En utilisant les mesures de l’altimètre laser du satellite ICESat-2 de la NASA, qui a été lancé fin 2018, les chercheurs ont constaté que la variabilité saisonnière des réservoirs gérés par l’homme est en moyenne de 0,86 mètre, alors que les masses d’eau naturelles ne varient que de 0,22 mètre. La variabilité naturelle du stockage des eaux de surface est la plus importante dans les bassins tropicaux, tandis que la variabilité gérée par l’homme est la plus importante au Moyen-Orient, en Afrique australe et dans l’Ouest des États-Unis. On observe également de fortes tendances régionales, l’influence humaine étant à l’origine de 67 % de la variabilité du stockage des eaux de surface au Sud de 45 degrés Nord et de près de 100 % dans certaines régions arides et semi-arides.
Maintenant que nous pouvons voir comment les cycles de l’eau se comportent dans le monde entier et quel est l’impact des humains sur les réserves d’eau douce, cela peut nous en apprendre beaucoup sur l’avenir et sur la façon d’améliorer la gestion. C’est d’autant plus vital que la crise climatique modifie plus que jamais le cycle de l’eau.

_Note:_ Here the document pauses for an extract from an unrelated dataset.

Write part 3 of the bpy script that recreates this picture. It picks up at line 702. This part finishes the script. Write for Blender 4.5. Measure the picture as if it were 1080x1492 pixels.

« Que l’homme exerce un contrôle fort sur la variabilité des eaux de surface n’est pas une mauvaise chose en soi », explique Sarah Cooley ; la main de l’homme dans la gestion de l’eau douce est essentielle pour maintenir notre vie sur Terre, notamment pour alimenter les barrages hydroélectriques, irriguer les fermes et, nous donner de l’eau à boire. Mais « l’amplification de la variabilité saisonnière du stockage de l’eau peut certainement avoir des effets néfastes sur l’environnement en augmentant l’évapotranspiration et les émissions de gaz à effet de serre, en dégradant la qualité de l’eau, en ayant un impact négatif sur les écosystèmes et en favorisant l’érosion en aval ».
Menaces sur l’eau
Le changement climatique menace déjà les réserves d’eau douce de la planète. Les principales sources d’eau potable, comme les grands fleuves, ont moins d’eau et s’écoulent plus lentement en raison du changement climatique – alors qu’ils sont confrontés à une demande croissante des exploitations agricoles et des villes gourmandes en eau. Les précipitations deviennent plus irrégulières dans certains endroits du monde comme la Californie, ce qui fait que pendant des années, les infrastructures n’ont pas pu gérer la quantité d’eau nécessaire, et dans d’autres, les réservoirs sont presque à sec.
En décembre, Wall Street a commencé à parier sur l’eau en tant que marchandise, car les vautours financiers considèrent la pénurie d’eau comme une nouvelle opportunité de faire des bénéfices dans les décennies à venir. Avec ces changements – et le risque de profiter d’une ressource naturelle vitale pour la vie – le suivi de ce qui se passe réellement avec l’approvisionnement en eau va être encore plus important.
« Pour assurer la durabilité des ressources en eau douce dans le monde entier, il est cependant précieux de comprendre où les humains exercent le plus de contrôle sur le stockage des eaux de surface, car il peut s’agir de zones qui seront les plus vulnérables à l’avenir », avertit Sarah Cooley.